-- START --

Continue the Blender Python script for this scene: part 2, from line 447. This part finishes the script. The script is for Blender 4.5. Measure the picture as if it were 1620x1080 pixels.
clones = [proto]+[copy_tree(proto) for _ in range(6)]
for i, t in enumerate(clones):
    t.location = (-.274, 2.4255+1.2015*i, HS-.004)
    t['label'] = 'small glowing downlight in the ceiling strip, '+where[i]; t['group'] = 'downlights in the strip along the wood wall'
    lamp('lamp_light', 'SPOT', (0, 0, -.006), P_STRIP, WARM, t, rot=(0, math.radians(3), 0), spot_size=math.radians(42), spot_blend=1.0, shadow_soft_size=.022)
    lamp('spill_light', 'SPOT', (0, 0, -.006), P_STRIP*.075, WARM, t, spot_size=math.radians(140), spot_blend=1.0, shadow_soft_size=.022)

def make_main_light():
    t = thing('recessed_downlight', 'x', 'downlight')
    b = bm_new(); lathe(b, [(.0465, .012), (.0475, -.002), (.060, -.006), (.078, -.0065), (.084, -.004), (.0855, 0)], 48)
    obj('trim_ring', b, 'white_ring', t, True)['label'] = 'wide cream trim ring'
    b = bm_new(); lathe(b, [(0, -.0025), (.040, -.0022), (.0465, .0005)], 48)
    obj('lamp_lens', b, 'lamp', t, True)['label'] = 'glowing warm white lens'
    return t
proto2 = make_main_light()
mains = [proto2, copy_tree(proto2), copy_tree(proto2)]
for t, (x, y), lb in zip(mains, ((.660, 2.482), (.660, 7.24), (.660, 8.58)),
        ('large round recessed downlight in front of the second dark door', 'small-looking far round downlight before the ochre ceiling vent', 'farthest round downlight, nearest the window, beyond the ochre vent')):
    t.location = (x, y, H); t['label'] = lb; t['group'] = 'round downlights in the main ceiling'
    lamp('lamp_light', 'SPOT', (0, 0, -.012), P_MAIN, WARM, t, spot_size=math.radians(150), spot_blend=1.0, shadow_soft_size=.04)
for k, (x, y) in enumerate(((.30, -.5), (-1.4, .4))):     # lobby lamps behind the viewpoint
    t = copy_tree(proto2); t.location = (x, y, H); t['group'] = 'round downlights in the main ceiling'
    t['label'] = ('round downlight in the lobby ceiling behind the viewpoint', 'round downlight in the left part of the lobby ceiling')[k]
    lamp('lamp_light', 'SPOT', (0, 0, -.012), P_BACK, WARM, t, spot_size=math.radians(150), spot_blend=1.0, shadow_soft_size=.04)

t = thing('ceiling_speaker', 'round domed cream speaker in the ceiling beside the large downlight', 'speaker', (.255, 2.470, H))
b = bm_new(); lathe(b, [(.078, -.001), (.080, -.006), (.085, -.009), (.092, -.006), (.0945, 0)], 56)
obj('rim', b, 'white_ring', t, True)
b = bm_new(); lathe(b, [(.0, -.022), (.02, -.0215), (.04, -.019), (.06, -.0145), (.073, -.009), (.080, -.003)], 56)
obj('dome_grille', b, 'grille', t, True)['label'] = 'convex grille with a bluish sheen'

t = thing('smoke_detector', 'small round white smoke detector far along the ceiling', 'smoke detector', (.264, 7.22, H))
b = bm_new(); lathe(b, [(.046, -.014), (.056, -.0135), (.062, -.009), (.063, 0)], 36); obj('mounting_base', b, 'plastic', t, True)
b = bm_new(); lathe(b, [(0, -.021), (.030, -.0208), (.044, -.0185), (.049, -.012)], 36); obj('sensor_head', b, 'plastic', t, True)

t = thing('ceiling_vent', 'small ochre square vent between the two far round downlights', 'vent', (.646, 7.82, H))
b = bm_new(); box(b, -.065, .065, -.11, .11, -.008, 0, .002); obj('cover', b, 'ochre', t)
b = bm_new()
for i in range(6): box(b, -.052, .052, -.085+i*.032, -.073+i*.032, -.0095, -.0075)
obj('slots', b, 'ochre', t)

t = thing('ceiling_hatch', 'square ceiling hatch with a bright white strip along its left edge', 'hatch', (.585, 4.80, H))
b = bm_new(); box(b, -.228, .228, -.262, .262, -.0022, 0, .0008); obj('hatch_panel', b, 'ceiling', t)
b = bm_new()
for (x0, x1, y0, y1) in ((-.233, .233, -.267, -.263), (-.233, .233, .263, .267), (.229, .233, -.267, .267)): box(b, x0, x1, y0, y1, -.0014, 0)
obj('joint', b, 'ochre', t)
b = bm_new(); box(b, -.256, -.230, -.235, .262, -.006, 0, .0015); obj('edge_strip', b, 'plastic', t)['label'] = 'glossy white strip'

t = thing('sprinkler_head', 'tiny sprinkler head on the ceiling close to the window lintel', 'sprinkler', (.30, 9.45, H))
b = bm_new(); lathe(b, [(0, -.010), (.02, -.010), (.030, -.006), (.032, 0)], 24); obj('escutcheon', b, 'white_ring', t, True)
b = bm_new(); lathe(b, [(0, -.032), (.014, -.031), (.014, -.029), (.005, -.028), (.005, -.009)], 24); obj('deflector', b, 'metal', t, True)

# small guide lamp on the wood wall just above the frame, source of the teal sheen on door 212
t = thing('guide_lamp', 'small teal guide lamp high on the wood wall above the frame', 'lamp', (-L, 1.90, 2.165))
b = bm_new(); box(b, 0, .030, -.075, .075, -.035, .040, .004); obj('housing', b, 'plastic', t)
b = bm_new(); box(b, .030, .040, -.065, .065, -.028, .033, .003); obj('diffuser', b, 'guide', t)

-- END --

Output the full listing exactly as it stands.

*TASK OUTPUT*:
Continue the Blender Python script for this scene: part 2, from line 447. This part finishes the script. The script is for Blender 4.5. Measure the picture as if it were 1620x1080 pixels.
clones = [proto]+[copy_tree(proto) for _ in range(6)]
for i, t in enumerate(clones):
    t.location = (-.274, 2.4255+1.2015*i, HS-.004)
    t['label'] = 'small glowing downlight in the ceiling strip, '+where[i]; t['group'] = 'downlights in the strip along the wood wall'
    lamp('lamp_light', 'SPOT', (0, 0, -.006), P_STRIP, WARM, t, rot=(0, math.radians(3), 0), spot_size=math.radians(42), spot_blend=1.0, shadow_soft_size=.022)
    lamp('spill_light', 'SPOT', (0, 0, -.006), P_STRIP*.075, WARM, t, spot_size=math.radians(140), spot_blend=1.0, shadow_soft_size=.022)

def make_main_light():
    t = thing('recessed_downlight', 'x', 'downlight')
    b = bm_new(); lathe(b, [(.0465, .012), (.0475, -.002), (.060, -.006), (.078, -.0065), (.084, -.004), (.0855, 0)], 48)
    obj('trim_ring', b, 'white_ring', t, True)['label'] = 'wide cream trim ring'
    b = bm_new(); lathe(b, [(0, -.0025), (.040, -.0022), (.0465, .0005)], 48)
    obj('lamp_lens', b, 'lamp', t, True)['label'] = 'glowing warm white lens'
    return t
proto2 = make_main_light()
mains = [proto2, copy_tree(proto2), copy_tree(proto2)]
for t, (x, y), lb in zip(mains, ((.660, 2.482), (.660, 7.24), (.660, 8.58)),
        ('large round recessed downlight in front of the second dark door', 'small-looking far round downlight before the ochre ceiling vent', 'farthest round downlight, nearest the window, beyond the ochre vent')):
    t.location = (x, y, H); t['label'] = lb; t['group'] = 'round downlights in the main ceiling'
    lamp('lamp_light', 'SPOT', (0, 0, -.012), P_MAIN, WARM, t, spot_size=math.radians(150), spot_blend=1.0, shadow_soft_size=.04)
for k, (x, y) in enumerate(((.30, -.5), (-1.4, .4))):     # lobby lamps behind the viewpoint
    t = copy_tree(proto2); t.location = (x, y, H); t['group'] = 'round downlights in the main ceiling'
    t['label'] = ('round downlight in the lobby ceiling behind the viewpoint', 'round downlight in the left part of the lobby ceiling')[k]
    lamp('lamp_light', 'SPOT', (0, 0, -.012), P_BACK, WARM, t, spot_size=math.radians(150), spot_blend=1.0, shadow_soft_size=.04)

t = thing('ceiling_speaker', 'round domed cream speaker in the ceiling beside the large downlight', 'speaker', (.255, 2.470, H))
b = bm_new(); lathe(b, [(.078, -.001), (.080, -.006), (.085, -.009), (.092, -.006), (.0945, 0)], 56)
obj('rim', b, 'white_ring', t, True)
b = bm_new(); lathe(b, [(.0, -.022), (.02, -.0215), (.04, -.019), (.06, -.0145), (.073, -.009), (.080, -.003)], 56)
obj('dome_grille', b, 'grille', t, True)['label'] = 'convex grille with a bluish sheen'

t = thing('smoke_detector', 'small round white smoke detector far along the ceiling', 'smoke detector', (.264, 7.22, H))
b = bm_new(); lathe(b, [(.046, -.014), (.056, -.0135), (.062, -.009), (.063, 0)], 36); obj('mounting_base', b, 'plastic', t, True)
b = bm_new(); lathe(b, [(0, -.021), (.030, -.0208), (.044, -.0185), (.049, -.012)], 36); obj('sensor_head', b, 'plastic', t, True)

t = thing('ceiling_vent', 'small ochre square vent between the two far round downlights', 'vent', (.646, 7.82, H))
b = bm_new(); box(b, -.065, .065, -.11, .11, -.008, 0, .002); obj('cover', b, 'ochre', t)
b = bm_new()
for i in range(6): box(b, -.052, .052, -.085+i*.032, -.073+i*.032, -.0095, -.0075)
obj('slots', b, 'ochre', t)

t = thing('ceiling_hatch', 'square ceiling hatch with a bright white strip along its left edge', 'hatch', (.585, 4.80, H))
b = bm_new(); box(b, -.228, .228, -.262, .262, -.0022, 0, .0008); obj('hatch_panel', b, 'ceiling', t)
b = bm_new()
for (x0, x1, y0, y1) in ((-.233, .233, -.267, -.263), (-.233, .233, .263, .267), (.229, .233, -.267, .267)): box(b, x0, x1, y0, y1, -.0014, 0)
obj('joint', b, 'ochre', t)
b = bm_new(); box(b, -.256, -.230, -.235, .262, -.006, 0, .0015); obj('edge_strip', b, 'plastic', t)['label'] = 'glossy white strip'

t = thing('sprinkler_head', 'tiny sprinkler head on the ceiling close to the window lintel', 'sprinkler', (.30, 9.45, H))
b = bm_new(); lathe(b, [(0, -.010), (.02, -.010), (.030, -.006), (.032, 0)], 24); obj('escutcheon', b, 'white_ring', t, True)
b = bm_new(); lathe(b, [(0, -.032), (.014, -.031), (.014, -.029), (.005, -.028), (.005, -.009)], 24); obj('deflector', b, 'metal', t, True)

# small guide lamp on the wood wall just above the frame, source of the teal sheen on door 212
t = thing('guide_lamp', 'small teal guide lamp high on the wood wall above the frame', 'lamp', (-L, 1.90, 2.165))
b = bm_new(); box(b, 0, .030, -.075, .075, -.035, .040, .004); obj('housing', b, 'plastic', t)
b = bm_new(); box(b, .030, .040, -.065, .065, -.028, .033, .003); obj('diffuser', b, 'guide', t)